Queer people are some of the “strongest people to ever walk the earth,” he said. “We had to learn how to survive.”

Lee Daniels and Jordan E. Cooper

Lee Daniels, 60, has learned as much from his mentee, Jordan E. Cooper, 24, as Cooper has learned from him.

“I didn’t realize I had a problem until I watched his work,” Daniels said of the younger Cooper, whose first play, “Ain’t No Mo’,” recently ended its run at the Public Theater in New York. (Daniels was one of the play’s producers.)

Even after creating a megahit like the TV series “Empire” and scoring a best-director nomination for the 2009 film “Precious,” Daniels still struggled to see the value in his own work. “I had been brainwashed by the system to believe that my work was of no value, not important.”

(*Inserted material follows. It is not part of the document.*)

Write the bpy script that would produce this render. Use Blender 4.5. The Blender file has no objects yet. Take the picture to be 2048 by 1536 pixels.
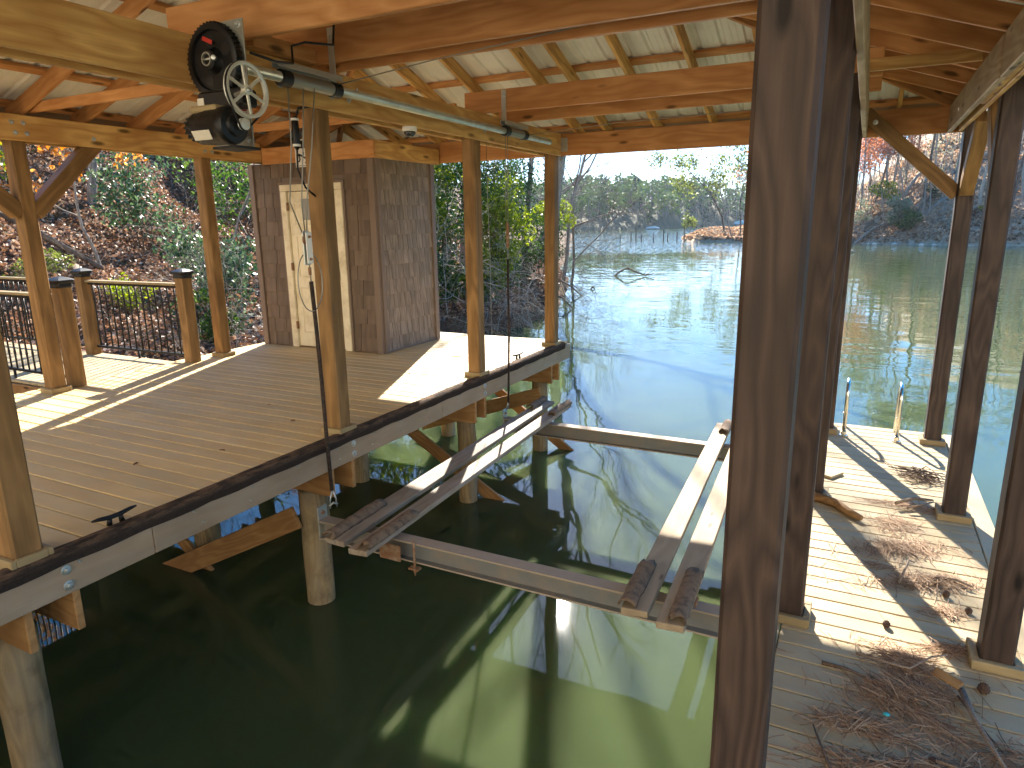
import bpy, math, random
import numpy as np
from mathutils import Vector, Matrix, Quaternion
R = math.radians
SC = bpy.context.scene
COL = SC.collection
rng = np.random.default_rng(7)
random.seed(7)

# ------------------------------------------------------------------ camera
cam_d = bpy.data.cameras.new('camera'); cam = bpy.data.objects.new('camera', cam_d); COL.objects.link(cam)
cam_d.sensor_width = 36.0; cam_d.lens = 36.0 * 1365.0 / 2048.0
cam_d.clip_start = 0.05; cam_d.clip_end = 3000.0
cam.matrix_world = Matrix.Translation((0, 0, 1.6)) @ (
    Matrix.Rotation(R(27.064), 4, 'Z') @ Matrix.Rotation(R(76.639), 4, 'X') @ Matrix.Rotation(R(-0.83), 4, 'Z'))
SC.camera = cam
# ------------------------------------------------------------------ sky and sun
SUN_EL, SUN_AZ = 32.0, -22.8           # azimuth measured from +Y towards +X
wd = bpy.data.worlds.new('World'); SC.world = wd; wd.use_nodes = True
wn = wd.node_tree.nodes; wl = wd.node_tree.links
wn.clear()
sky = wn.new('ShaderNodeTexSky'); sky.sky_type = 'NISHITA'; sky.sun_disc = False
sky.sun_elevation = R(SUN_EL); sky.sun_rotation = R(SUN_AZ)
sky.altitude = 250; sky.air_density = 0.7; sky.dust_density = 0.3; sky.ozone_density = 4.0
bg = wn.new('ShaderNodeBackground'); bg.inputs[1].default_value = 0.066
wo = wn.new('ShaderNodeOutputWorld')
gm = wn.new('ShaderNodeGamma'); gm.inputs[1].default_value = 0.62
hs_ = wn.new('ShaderNodeHueSaturation'); hs_.inputs['Saturation'].default_value = 1.75
wl.new(sky.outputs[0], gm.inputs[0]); wl.new(gm.outputs[0], hs_.inputs['Color']); wl.new(hs_.outputs[0], bg.inputs[0]); wl.new(bg.outputs[0], wo.inputs[0])
sun_d = bpy.data.lights.new('sun', 'SUN'); sun = bpy.data.objects.new('sun', sun_d); COL.objects.link(sun)
sun_d.energy = 2.05; sun_d.angle = R(0.53); sun_d.color = (1.0, 0.93, 0.82)
sdir = Vector((math.sin(R(SUN_AZ)) * math.cos(R(SUN_EL)), math.cos(R(SUN_AZ)) * math.cos(R(SUN_EL)), math.sin(R(SUN_EL))))
sun.rotation_euler = sdir.to_track_quat('Z', 'Y').to_euler()
SC.view_settings.view_transform = 'Standard'; SC.view_settings.look = 'None'
SC.view_settings.exposure = 3.5; SC.view_settings.gamma = 1.0
try: SC.view_settings.use_curve_mapping = False
except Exception: pass
SC.render.engine = 'CYCLES'
cy = SC.cycles
cy.use_denoising = True
try: cy.denoiser = 'OPENIMAGEDENOISE'; cy.denoising_input_passes = 'RGB_ALBEDO_NORMAL'; cy.denoising_prefilter = 'ACCURATE'
except Exception: pass
cy.max_bounces = 9; cy.diffuse_bounces = 5; cy.glossy_bounces = 4; cy.transmission_bounces = 4; cy.transparent_max_bounces = 8
cy.volume_bounces = 0
cy.sample_clamp_indirect = 6.0; cy.sample_clamp_direct = 0.0
cy.blur_glossy = 0.6
cy.use_adaptive_sampling = True; cy.adaptive_threshold = 0.012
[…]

The conversation turned to Nigel Shelby, a gay 15-year-old from Huntsville, Ala., who committed suicide in April after years of relentless bullying.

“I had been suicidal at one point,” Cooper said. “I realized how I write for that 13-year-old self who wanted to kill himself. I write to tell that kid that he’s worthy.”

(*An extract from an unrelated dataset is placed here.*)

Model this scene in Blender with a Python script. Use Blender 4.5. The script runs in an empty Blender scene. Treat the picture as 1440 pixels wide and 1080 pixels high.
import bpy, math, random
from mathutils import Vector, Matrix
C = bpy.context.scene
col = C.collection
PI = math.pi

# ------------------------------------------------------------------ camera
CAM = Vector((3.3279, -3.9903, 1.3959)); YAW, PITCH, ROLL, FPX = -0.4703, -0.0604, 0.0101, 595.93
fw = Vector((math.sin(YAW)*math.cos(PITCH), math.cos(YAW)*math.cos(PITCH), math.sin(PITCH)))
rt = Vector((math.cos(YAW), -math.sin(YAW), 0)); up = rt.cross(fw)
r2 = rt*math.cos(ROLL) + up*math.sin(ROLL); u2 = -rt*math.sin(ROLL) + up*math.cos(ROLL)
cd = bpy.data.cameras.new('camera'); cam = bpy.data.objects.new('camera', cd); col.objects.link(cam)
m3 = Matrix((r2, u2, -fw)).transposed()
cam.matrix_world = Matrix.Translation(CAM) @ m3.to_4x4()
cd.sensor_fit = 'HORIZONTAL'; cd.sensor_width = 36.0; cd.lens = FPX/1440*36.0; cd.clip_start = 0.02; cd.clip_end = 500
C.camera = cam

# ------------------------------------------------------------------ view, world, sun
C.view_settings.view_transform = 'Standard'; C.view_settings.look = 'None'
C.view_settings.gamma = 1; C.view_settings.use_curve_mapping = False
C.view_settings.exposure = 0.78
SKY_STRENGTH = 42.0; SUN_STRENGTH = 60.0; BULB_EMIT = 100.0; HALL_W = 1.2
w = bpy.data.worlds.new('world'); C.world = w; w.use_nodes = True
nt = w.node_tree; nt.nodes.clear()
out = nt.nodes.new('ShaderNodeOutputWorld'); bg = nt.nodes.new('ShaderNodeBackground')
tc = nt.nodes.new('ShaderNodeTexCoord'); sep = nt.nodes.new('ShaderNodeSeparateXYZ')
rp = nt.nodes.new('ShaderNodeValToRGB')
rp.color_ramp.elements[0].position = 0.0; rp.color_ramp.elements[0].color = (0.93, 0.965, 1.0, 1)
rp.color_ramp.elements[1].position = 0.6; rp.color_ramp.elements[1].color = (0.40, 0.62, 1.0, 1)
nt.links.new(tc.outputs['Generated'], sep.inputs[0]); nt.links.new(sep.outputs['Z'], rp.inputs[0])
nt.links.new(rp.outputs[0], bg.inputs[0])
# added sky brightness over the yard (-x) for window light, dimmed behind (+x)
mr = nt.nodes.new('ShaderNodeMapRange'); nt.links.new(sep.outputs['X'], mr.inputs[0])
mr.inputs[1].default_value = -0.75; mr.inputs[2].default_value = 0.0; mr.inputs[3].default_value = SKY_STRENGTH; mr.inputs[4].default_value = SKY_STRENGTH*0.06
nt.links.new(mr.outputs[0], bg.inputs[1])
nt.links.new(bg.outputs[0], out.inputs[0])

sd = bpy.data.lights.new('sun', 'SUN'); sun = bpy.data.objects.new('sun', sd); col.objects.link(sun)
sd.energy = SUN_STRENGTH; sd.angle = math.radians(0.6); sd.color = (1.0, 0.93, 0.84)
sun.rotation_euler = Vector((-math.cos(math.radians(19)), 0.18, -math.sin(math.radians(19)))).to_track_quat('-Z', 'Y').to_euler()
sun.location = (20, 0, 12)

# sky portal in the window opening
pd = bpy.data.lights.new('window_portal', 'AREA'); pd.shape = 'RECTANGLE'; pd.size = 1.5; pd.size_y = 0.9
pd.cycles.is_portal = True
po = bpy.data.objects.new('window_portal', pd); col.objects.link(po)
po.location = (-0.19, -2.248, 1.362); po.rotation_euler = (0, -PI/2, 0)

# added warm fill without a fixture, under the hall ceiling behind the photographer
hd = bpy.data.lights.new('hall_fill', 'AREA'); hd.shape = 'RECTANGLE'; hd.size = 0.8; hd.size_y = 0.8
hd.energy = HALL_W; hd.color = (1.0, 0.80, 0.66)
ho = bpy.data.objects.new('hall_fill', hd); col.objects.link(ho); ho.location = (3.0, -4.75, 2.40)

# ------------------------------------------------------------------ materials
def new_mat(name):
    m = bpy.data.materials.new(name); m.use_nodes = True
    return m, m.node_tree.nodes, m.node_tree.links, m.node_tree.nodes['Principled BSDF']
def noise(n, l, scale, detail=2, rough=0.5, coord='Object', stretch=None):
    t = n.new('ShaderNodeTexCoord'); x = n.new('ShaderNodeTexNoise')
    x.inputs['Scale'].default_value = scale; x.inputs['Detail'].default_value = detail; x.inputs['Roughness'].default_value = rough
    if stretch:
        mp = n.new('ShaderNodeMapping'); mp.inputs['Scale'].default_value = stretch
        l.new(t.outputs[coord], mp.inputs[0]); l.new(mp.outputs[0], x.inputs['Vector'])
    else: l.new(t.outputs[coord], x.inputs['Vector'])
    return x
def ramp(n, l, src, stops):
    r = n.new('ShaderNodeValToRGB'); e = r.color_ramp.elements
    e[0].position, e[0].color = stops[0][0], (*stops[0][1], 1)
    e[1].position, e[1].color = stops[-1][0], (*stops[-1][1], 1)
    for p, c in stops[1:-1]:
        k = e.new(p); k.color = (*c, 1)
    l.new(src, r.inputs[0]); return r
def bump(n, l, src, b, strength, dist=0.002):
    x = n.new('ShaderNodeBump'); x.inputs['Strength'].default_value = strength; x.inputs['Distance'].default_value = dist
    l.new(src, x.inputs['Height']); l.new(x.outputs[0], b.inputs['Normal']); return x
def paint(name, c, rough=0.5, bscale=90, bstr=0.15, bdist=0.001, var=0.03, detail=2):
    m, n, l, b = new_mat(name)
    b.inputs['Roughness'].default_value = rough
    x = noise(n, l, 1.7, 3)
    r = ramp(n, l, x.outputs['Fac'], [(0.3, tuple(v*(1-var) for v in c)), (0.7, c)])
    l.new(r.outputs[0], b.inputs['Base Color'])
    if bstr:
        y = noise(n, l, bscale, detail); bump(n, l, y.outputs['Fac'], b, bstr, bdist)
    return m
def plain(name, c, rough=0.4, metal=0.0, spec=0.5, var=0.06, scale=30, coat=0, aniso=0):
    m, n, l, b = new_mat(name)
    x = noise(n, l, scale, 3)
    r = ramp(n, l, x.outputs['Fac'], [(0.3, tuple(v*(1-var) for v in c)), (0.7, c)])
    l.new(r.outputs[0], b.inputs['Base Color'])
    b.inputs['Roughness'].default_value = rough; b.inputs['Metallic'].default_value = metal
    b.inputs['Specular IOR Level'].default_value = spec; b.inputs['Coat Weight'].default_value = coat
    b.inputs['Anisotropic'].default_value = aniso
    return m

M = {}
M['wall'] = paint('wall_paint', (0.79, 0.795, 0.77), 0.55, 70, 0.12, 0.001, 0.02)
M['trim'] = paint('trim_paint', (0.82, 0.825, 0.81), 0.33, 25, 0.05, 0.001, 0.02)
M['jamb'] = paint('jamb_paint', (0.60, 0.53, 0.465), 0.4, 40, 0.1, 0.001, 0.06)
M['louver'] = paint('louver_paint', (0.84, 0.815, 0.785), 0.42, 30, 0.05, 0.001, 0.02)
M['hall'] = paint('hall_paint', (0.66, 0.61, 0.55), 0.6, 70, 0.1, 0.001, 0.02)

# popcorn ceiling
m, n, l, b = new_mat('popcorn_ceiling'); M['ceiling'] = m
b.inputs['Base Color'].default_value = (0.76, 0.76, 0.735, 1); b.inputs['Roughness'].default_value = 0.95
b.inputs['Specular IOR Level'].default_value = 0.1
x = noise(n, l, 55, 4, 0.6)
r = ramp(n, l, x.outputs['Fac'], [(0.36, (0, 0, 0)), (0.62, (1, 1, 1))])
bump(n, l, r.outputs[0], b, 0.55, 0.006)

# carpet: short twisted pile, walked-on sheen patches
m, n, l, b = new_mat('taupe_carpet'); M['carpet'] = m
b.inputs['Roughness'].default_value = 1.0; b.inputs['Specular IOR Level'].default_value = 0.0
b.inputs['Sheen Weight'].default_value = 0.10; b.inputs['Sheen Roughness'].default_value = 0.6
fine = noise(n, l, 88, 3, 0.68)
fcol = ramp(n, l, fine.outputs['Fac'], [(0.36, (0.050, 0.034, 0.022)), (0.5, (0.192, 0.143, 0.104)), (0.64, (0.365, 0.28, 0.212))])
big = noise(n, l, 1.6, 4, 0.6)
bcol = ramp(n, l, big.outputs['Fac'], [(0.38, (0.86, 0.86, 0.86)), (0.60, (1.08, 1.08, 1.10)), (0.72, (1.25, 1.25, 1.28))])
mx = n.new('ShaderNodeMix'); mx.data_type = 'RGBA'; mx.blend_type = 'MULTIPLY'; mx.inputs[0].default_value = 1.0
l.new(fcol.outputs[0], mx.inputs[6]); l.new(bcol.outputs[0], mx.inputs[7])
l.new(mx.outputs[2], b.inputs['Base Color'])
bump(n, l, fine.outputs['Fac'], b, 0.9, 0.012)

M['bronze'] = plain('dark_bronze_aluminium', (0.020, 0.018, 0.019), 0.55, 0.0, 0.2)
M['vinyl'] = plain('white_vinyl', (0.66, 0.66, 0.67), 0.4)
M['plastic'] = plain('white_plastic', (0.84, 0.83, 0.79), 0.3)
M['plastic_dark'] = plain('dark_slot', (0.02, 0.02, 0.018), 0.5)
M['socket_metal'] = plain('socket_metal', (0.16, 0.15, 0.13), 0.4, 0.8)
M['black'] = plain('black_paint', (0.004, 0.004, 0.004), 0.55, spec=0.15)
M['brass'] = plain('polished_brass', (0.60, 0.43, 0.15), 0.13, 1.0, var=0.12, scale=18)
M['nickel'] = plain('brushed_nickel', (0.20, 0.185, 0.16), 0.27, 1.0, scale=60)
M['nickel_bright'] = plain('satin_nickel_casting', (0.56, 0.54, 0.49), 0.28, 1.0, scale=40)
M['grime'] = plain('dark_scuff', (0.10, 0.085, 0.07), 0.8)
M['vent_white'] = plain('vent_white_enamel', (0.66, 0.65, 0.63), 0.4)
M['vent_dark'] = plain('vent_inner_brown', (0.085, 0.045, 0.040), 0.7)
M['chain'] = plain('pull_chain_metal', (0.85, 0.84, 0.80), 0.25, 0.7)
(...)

“That’s the beauty of youth today,” Daniels added. “For people in my generation, it’s simply unheard-of to talk like that, to talk about suicide. I didn’t realize that I had been suicidal until (Cooper) told me I was suicidal.”

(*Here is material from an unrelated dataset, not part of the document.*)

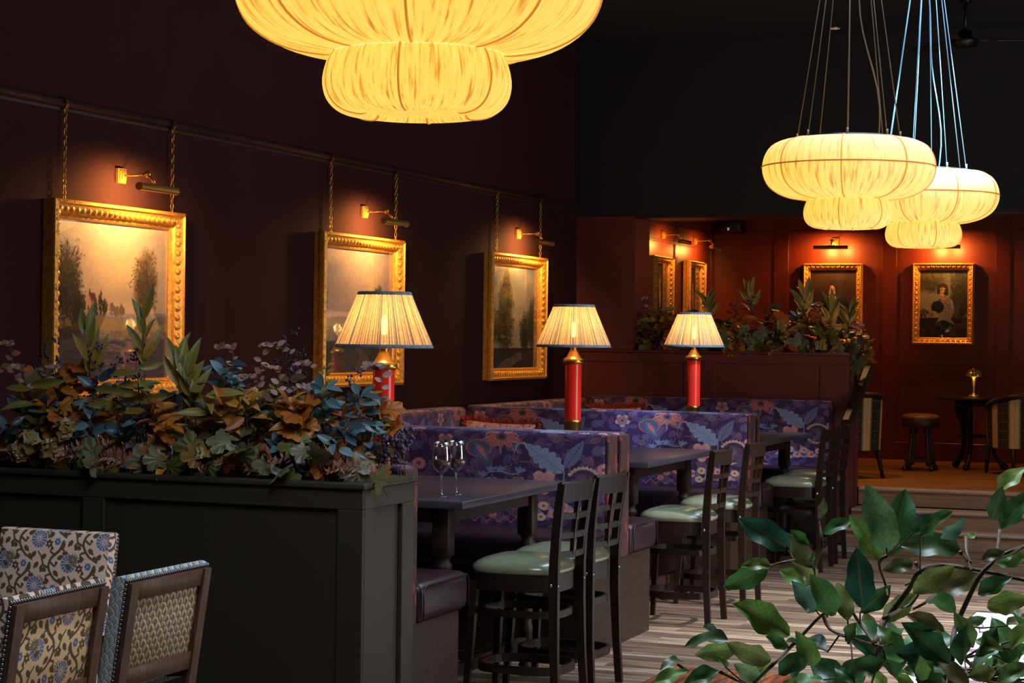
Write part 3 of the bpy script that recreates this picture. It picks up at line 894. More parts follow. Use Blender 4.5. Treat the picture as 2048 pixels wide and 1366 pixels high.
# ------------------------------------------------------------------ the room
XL, YB, ZC, ZR = -5.9, 21.5, 4.45, .465
struct('wall_left', MB().box(XL - .2, XL, -1.6, 16.75, -.1, ZC), M['wall'])
struct('wall_right', MB().box(4.2, 4.4, -1.6, 21.7, -.1, ZC), M['wall'])
struct('wall_front', MB().box(XL, 4.2, -1.8, -1.6, -.1, ZC), M['wall'])
# picture rail
pr = MB()
pts = [(0, 2.93), (.012, 2.93), (.018, 2.945), (.012, 2.955), (.024, 2.963), (.034, 2.975), (.03, 2.99), (.016, 2.996), (0, 2.996)]
pr.sweep([(XL, -1.6, 0), (XL, 16.74, 0)], [(a, b) for a, b in pts])
struct('trim_1', pr, M['trim'])
# ceiling with two assumed, unseen roof-light openings
ce = MB()
xs, ys = [XL, -2.6, -1.1, -.6, 1.3, 4.2], [-1.6, 3.2, 5.6, 8.7, 13.7, 17.25]
for i in range(5):
    for j in range(5):
        if (i in (1, 2, 3) and j == 3) or (i in (1, 2) and j == 1):
            continue
        ce.box(xs[i], xs[i + 1], ys[j], ys[j + 1], ZC, ZC + .15)
struct('ceiling', ce, M['ceiling'])
for n, (x0, x1, y0, y1) in enumerate(((-2.6, 1.3, 8.7, 13.7), (-2.6, -.6, 3.2, 5.6))):
    f = MB()
    for a in (x0, x1 - .05):
        f.box(a, a + .05, y0, y1, ZC - .01, ZC + .16)
    for a in (y0, y1 - .05):
        f.box(x0, x1, a, a + .05, ZC - .01, ZC + .16)
    for k in range(1, 4):
        f.box(x0, x1, y0 + (y1 - y0) * k / 4 - .015, y0 + (y1 - y0) * k / 4 + .015, ZC + .03, ZC + .07)
    struct('window_%d' % (n + 1), f, M['trim'])  # frames of the assumed roof lights
f = MB()
for k in range(5):
    f.box(4.12, 4.2, 6.1 + 1.75 * k - .04, 6.1 + 1.75 * k + .04, 1.2, 3.4)
f.box(4.12, 4.2, 6.06, 13.14, 1.14, 1.22); f.box(4.12, 4.2, 6.06, 13.14, 3.38, 3.46)
struct('window_3', f, M['trim'])  # frame of the assumed, unseen window, set against the solid right wall
# bulkhead over the raised end of the room, its lower edge moulding and the low ceiling behind
struct('wall_bulkhead', MB().box(XL, 4.2, 16.75, 17.25, 2.89, ZC), M['ceiling'])
b = MB().box(XL + .56, 4.2, 16.78, 17.25, 2.872, 2.89); b.box(XL + .56, 4.2, 17.25, 17.31, 2.90, 2.97)
struct('trim_2', b, M['trim'])
struct('ceiling_alcove', MB().box(XL, 4.2, 17.25, YB + .2, 3.25, 3.4), M['ceiling'])
struct('pillar', MB().box(XL, -5.345, 16.77, 17.214, 1.672, 2.889), M['plum'])
wa = struct('wall_alcove', MB().box(XL - .2, XL, 16.75, YB + .2, -.1, 3.3), M['oxblood'])
wb = struct('wall_back', MB().box(XL, 4.2, YB, YB + .2, -.1, 3.3), M['oxblood'])
# panelling: stiles and rails standing proud of the wall
def bars(parent, fn, ss, rails, s0, s1, z0, z1):
    for a, b_ in ss:
        obj('stile', MB().rbox(*fn(a, b_, z0, z1), .003, 1, smooth=False), M['oxblood2'], parent)
    for a, b_ in rails:
        obj('rail', MB().rbox(*fn(s0, s1, a, b_, .0015), .003, 1, smooth=False), M['oxblood2'], parent)
fb = lambda a, b_, c, d, e=0: (a, b_, YB - .014 + e, YB + .01, c, d)
bars(wb, fb, [(-5.19, -5.02), (-3.962, -3.797), (-2.72, -2.56), (-1.5, -1.34), (-.2, 0), (1.2, 1.36), (2.6, 2.76)], [(ZR, .66), (1.35, 1.54), (2.98, 3.02)], XL, 4.2, ZR, 3.25)
fa = lambda a, b_, c, d, e=0: (XL - .01, XL + .014 - e, a, b_, c, d)
bars(wa, fa, [(18.4, 18.56), (19.9, 20.0), (21.36, 21.5)], [(ZR, .66), (1.35, 1.54), (2.79, 2.82), (2.97, 3.0)], 17.2, YB, ZR, 3.25)

# floors
fl_ = struct('floor', MB().box(XL, 4.2, -1.6, 17.0, -.12, -.007), M['grout'])
rr = random.Random(21)
pm = {}
def plank(parent, x0, x1, y0, y1, z, mat, ax=0, name='plank'):
    L, W_ = (x1 - x0, y1 - y0)
    key = (round(L, 2), round(W_, 3), mat.name)
    if key not in pm:
        pm[key] = MB().rbox(-L / 2, L / 2, -W_ / 2, W_ / 2, -.02, 0, .0016, 1, smooth=False).mesh(name, mat)
    o = link(name, pm[key], parent)
    o.location = ((x0 + x1) / 2, (y0 + y1) / 2, z + rr.uniform(-.0006, .0006))
pw = .125
row = 0
y = 8.25
while y < 16.6:
    xe = -2.955 if y < 10.0 else (-1.735 if y < 12.9 else 1.2)
    x = -4.5 - rr.choice((0, .3, .6))
    while x < xe - .01:
        L = rr.choice((1.2, 1.5, 1.8))
        x1 = min(x + L, xe)
        if xe - x1 < .25:
            x1 = xe
        plank(fl_, x + .001, x1 - .001, y + .001, y + pw - .001, 0, M['plank'])
        x = x1
    y += pw; row += 1
for i in range(12):
    yy = 8.6 + rr.choice((0, .15, .3))
    while yy < 10.03:
        y1 = min(10.03, yy + .5)
        if 10.03 - y1 < .12: y1 = 10.03
        plank(fl_, -2.95 + i * .1, -2.852 + i * .1, yy, y1 - .002, 0, M['parquet'], 1, 'parquet_block'); yy = y1
# white mosaic inlay: irregular pieces with dark joints
tr_ = random.Random(5)
nx, ny, tw, th = 7, 34, .13, .105
jx = [[(tr_.uniform(-.035, .035) if 0 < i < nx else 0, tr_.uniform(-.032, .032) if 0 < j < ny else 0) for i in range(nx + 1)] for j in range(ny + 1)]
for j in range(ny):
    for i in range(nx):
        q = [(-1.73 + (i + a) * tw + jx[j + b_][i + a][0], 9.33 + (j + b_) * th + jx[j + b_][i + a][1]) for a, b_ in ((0, 0), (1, 0), (1, 1), (0, 1))]
        cx, cy = sum(p[0] for p in q) / 4, sum(p[1] for p in q) / 4
        q = [(cx + (p[0] - cx) * .93, cy + (p[1] - cy) * .93) for p in q]
        obj('tile', MB().prism(q, -.02, .001), M['tile_purple'] if tr_.random() < .12 else M['tile'], fl_)
tl = MB()
for j in range(ny):
    for i in range(8, 30):
        x0, y0 = -1.73 + (i - 1) * tw, 9.33 + j * th
        tl.prism([(x0 + .005 + tr_.uniform(0, .012), y0 + .005), (x0 + tw - .005, y0 + .005 + tr_.uniform(0, .012)), (x0 + tw - .005 - tr_.uniform(0, .012), y0 + th - .005), (x0 + .005, y0 + th - .005 - tr_.uniform(0, .012))], -.02, .001)
obj('mosaic_pieces', tl, M['tile'], fl_, kind='stuff')
fbm_ = MB()
for x0, x1, y0, y1 in ((1.2, 4.2, 12.92, 16.6), (2.2, 4.2, 8.25, 12.9), (-4.5, 4.2, 2.0, 8.24), (-1.73, 2.2, 8.25, 9.3)):
    y = y0
    while y < y1 - .01:
        x = x0
        while x < x1 - .01:
            xe = min(x1, x + rr.choice((1.2, 1.5, 1.8))); fbm_.box(x + .001, xe - .001, y + .001, min(y1, y + pw) - .001, -.02, rr.uniform(-.0006, .0006)); x = xe
        y += pw
obj('floorboards', fbm_, M['plank'], fl_, kind='stuff')
rf = struct('floor_raised', MB().box(XL, 4.2, 17.42, YB + .2, -.12, ZR - .008), M['grout'])
y = 17.24; pm2 = MB()
while y < YB:
    x = XL
    while x < 1.5:
        L = rr.choice((1.2, 1.6, 2.0)); pm2.rbox(x + .001, x + L - .001, y + .001, y + .128, ZR - .02, ZR + rr.uniform(-.0006, .0006), .0015, 1, smooth=False); x += L
    y += .13
obj('floorboards', pm2, M['plank_far'], rf, kind='stuff')
# three steps up to the raised floor
for k, (y0, z1) in enumerate(((16.62, .15), (16.88, .303), (17.2, .465))):
    st = struct('step', MB().box(-3.36, 4.2, y0 + .03, y0 + .4, z1 - .155, z1 - .028), M['step_wood'])
    obj('nosing', MB().rbox(-3.36, 4.2, y0, y0 + .335, z1 - .03, z1, .012, 3), M['nosing'], st, label='worn step edge with rounded nosing')

# handrail fixed to the planter end beside the steps
hr = thing('handrail', 'dark sloping wooden handrail beside the steps at the far planter', 'handrail', (-3.29, 16.83, 0))
hr_rail = MB().sweep([(0, -.55, 1.06), (0, -.5, 1.085), (0, .36, 1.485), (0, .42, 1.505)], [(-.035, -.05), (.035, -.05), (.045, -.02), (.045, .025), (.025, .05), (-.025, .05), (-.045, .025), (-.045, -.02)])
obj('rail', hr_rail, M['dark_wood'], hr)
for yy, zz in ((-.1, 1.27), (.3, 1.455)):
    obj('bracket', MB().tube([(-.085, yy, zz - .1), (-.04, yy, zz - .1), (0, yy, zz - .06), (0, yy, zz - .03)], .009).lathe([(.028, 0), (.028, .008)], 12, M=Matrix.Translation((-.085, yy, zz - .1)) @ Matrix.Rotation(PI / 2, 4, 'Y')), M['steel'], hr)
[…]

Candice Nichols on ‘chosen families’

After over 30 years of work of nonprofit work in the LGBTQ community, Candice Nichols, 65, director of the LGBT Community Center of the Desert, would like to see more intergenerational groups of queer people simply share a meal. Palm Springs is a resort town about two hours east of Los Angeles known for its beautiful weather and aging gay male population.

I asked her to tell me about her years of activism. She shared stories of “finding her wings” doing work with Las Vegas’ largest AIDS service center in the early ’90s, at the height of the AIDS epidemic; of families uniting over the discoveries that their children were both gay and dying; of the parties that happened on AIDS wards; of the communities of lesbians who spent time making quilts for strangers; of less fortunate gay young men who died terrified, alone and forgotten.

Hearing stories like these, Nichols said, “can change someone that hasn’t gone through it.” And these are the connections she hopes to make for young queer people.

Older queer people in Palm Springs, especially women, often “tribe up and take care of each other,” she said. For many in the LGBTQ community, no matter how old, their “chosen family” may be their only base of support.

Kim Chasen and Mariam Moiseyev on the ‘freedom in being older and gay’

Two members of one of those chosen communities, Kim Chasen and Mariam Moiseyev, 65 and 67, have been friends for 28 years and active members of Palm Springs’ lesbian community.

We talked about the struggles of coming out in the ’70s, of watching entire communities be decimated by HIV/AIDS, and the resentment born of having the validity of your marriage become a subject of debate.

“I feel there’s a certain freedom in being older and gay — it’s like, what are you going to do to me now that hasn’t already been done?” Chasen said, then grinned. “Getting older really isn’t that bad.”

Moiseyev shook her head and laughed in friendly disagreement.

Chasen corrected herself: “Well, at least we’re lucky enough to have each other to get through it with.”